5. Das sollte man unbedingt von zu Hause mitbringen:
  Feste, wasserdichte Schuhe mit gutem Profil. Ausreichende Türkischkenntnisse für alle Alltagsfragen.
6. Zum Thema Kunst an meinem Residency-Ort:
  Die Auswahl ist groß. 2019 hat das neue Arter-Gebäude in Dolapdere eröffnet, dort gibt es mehrere Ausstellungen gleichzeitig und außerdem sehr bezeichnende Eindrücke / Ausblicke von/auf die Kontraste der Stadt, auch was Arm und Reich betrifft oder Gentrifizierung.
7. Rund um das Auslandsatelier – hier kaufe ich ein, hier trinke ich Kaffee und hier gibt’s den besten Mittagsteller in Laufdistanz:
  An der Türkgücü Caddesi Richtung Taksimplatz ist eigentlich alles – ein sehr günstiger und guter veganer Imbiss, das Fertiggerichtelokal Cihangir Lokantasi, die tolle Konditorei Elvan und außerdem gibt es mehrere kleinere Imbisse samt lokalem Supermarkt und Obst- und Gemüseläden. Die französische Supermarktkette Carrefour würde ich nach Möglichkeit meiden. Es gibt sinnvollere Weisen, das Stipendiumsgeld auszugeben.
8. Den Tag lasse ich häufig hier ausklingen (Dinner, Drinks und bester Sound):
  Ein Balik Dürüm und / oder Cay vom Straßenhändler, auf einer der beiden Seiten des nördlichen Galatabrückenkopfs am Wasserufer sitzend. Dabei den Fähren zusehen und dem Sonnenuntergang hinter den Moscheen der Altstadt – unglaublich!

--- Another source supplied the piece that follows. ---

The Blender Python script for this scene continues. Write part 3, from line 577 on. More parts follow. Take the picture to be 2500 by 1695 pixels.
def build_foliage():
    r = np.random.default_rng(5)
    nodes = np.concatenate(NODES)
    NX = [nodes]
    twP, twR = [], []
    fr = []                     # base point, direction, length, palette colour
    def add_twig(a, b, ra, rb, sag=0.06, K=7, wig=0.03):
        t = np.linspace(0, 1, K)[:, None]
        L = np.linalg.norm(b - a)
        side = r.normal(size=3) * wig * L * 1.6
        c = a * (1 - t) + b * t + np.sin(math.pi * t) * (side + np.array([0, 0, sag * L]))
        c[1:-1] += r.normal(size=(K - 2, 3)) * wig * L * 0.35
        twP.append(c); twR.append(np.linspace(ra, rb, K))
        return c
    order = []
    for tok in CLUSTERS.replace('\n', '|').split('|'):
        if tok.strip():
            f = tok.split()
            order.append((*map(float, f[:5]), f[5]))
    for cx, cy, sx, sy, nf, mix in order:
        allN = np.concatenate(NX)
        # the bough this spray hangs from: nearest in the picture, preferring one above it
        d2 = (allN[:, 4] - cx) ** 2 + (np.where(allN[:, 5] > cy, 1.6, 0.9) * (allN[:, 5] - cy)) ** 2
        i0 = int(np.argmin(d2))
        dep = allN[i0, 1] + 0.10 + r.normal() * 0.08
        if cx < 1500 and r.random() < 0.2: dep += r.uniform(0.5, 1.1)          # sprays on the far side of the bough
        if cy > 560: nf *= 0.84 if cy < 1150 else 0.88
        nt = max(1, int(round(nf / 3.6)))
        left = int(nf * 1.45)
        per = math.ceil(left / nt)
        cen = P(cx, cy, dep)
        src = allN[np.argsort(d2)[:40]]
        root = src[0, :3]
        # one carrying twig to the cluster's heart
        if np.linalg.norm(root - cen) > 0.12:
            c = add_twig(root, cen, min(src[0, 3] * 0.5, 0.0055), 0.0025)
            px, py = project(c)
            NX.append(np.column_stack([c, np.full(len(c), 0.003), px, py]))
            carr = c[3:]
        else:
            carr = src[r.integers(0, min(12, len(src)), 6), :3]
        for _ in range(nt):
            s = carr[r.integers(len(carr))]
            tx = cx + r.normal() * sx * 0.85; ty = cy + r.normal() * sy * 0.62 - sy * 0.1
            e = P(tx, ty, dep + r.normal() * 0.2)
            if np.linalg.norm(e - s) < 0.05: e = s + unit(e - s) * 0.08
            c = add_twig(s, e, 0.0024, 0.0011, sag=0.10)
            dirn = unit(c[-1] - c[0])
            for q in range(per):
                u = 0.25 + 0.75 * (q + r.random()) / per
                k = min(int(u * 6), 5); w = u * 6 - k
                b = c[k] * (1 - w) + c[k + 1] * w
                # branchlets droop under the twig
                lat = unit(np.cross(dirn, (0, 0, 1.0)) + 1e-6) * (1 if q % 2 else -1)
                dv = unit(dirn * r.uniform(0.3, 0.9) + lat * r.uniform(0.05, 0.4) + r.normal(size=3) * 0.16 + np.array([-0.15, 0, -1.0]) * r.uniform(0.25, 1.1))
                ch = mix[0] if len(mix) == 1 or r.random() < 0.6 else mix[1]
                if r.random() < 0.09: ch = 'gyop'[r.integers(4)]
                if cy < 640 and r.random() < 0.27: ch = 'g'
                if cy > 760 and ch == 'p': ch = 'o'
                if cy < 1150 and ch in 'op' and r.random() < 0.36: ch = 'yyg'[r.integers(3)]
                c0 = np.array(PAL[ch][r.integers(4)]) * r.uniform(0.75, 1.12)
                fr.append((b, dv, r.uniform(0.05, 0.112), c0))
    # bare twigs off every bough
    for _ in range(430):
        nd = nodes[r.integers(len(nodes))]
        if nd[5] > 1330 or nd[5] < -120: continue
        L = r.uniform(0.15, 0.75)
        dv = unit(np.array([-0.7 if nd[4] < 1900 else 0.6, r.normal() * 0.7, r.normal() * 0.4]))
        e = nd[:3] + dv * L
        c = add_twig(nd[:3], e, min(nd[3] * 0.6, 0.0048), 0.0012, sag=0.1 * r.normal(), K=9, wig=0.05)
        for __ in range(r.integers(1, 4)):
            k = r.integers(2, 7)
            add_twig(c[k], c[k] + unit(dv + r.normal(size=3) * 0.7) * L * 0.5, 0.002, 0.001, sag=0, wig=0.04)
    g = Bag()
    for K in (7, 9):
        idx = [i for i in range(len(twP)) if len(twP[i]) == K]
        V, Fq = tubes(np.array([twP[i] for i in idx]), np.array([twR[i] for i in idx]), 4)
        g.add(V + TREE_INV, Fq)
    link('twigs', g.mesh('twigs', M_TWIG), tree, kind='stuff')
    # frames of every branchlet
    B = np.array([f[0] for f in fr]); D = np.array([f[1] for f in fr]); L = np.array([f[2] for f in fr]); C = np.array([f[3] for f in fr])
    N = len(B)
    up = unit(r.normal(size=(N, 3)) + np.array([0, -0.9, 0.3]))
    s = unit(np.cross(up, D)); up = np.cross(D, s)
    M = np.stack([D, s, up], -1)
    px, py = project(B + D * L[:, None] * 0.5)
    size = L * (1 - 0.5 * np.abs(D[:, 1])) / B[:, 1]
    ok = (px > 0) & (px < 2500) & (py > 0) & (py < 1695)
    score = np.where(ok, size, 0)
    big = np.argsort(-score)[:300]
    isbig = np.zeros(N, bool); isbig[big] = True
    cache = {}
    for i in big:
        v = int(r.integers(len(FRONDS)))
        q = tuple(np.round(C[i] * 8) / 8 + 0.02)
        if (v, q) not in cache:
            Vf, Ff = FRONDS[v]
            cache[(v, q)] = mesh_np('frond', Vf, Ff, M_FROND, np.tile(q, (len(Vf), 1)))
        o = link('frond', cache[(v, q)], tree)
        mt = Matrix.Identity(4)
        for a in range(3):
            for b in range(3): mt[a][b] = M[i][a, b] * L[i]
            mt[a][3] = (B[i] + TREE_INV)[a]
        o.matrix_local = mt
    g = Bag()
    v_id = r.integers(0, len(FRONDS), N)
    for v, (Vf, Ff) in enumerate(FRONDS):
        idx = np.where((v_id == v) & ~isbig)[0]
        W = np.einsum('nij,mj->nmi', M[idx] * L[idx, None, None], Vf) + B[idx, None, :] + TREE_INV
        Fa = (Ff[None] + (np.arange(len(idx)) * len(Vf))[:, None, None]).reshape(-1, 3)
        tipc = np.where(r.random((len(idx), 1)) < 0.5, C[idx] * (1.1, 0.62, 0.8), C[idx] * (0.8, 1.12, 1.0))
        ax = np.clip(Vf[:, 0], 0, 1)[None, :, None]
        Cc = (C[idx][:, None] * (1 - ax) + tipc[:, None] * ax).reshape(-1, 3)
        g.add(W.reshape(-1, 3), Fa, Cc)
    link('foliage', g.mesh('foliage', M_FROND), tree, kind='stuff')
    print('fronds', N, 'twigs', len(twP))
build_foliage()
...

Wer weiß, wie lang es diese Möglichkeit noch gibt… Zum Durchatmen und Tee (oder was anderes) trinken ist das Café der Istanbul Sosyal Tesisi (direkt um die Ecke am Sanatkarlar Park) besonders beeindruckend – wenig Menschen, sehr günstig und einer der schönsten Ausblicke Richtung Marmarameer. Die Teeterrassen der städtischen Buchläden an den Fähren-Anlegestellen sind auch schön, aber daher gut besucht. Die Balkon Bar mitten im stressigen Galata-Ausgehviertel ist außerdem eine Empfehlung – sehr relaxt und schöner Dachterrassenblick übers goldene Horn. Eine zweite Ruheoase direkt neben der Istiklal Caddesi ist außerdem das Urban Cafe.
9. Was ich gerne schon am Beginn meiner Residency über das Atelier gewusst hätte:
  Wie viel Unerwartetes gleichzeitig passieren kann (insbesondere, wenn der Vorgänger die Wohnung verwüstet) und wie spannend ein Alltag ohne ausreichende Türkischkenntnisse sein kann.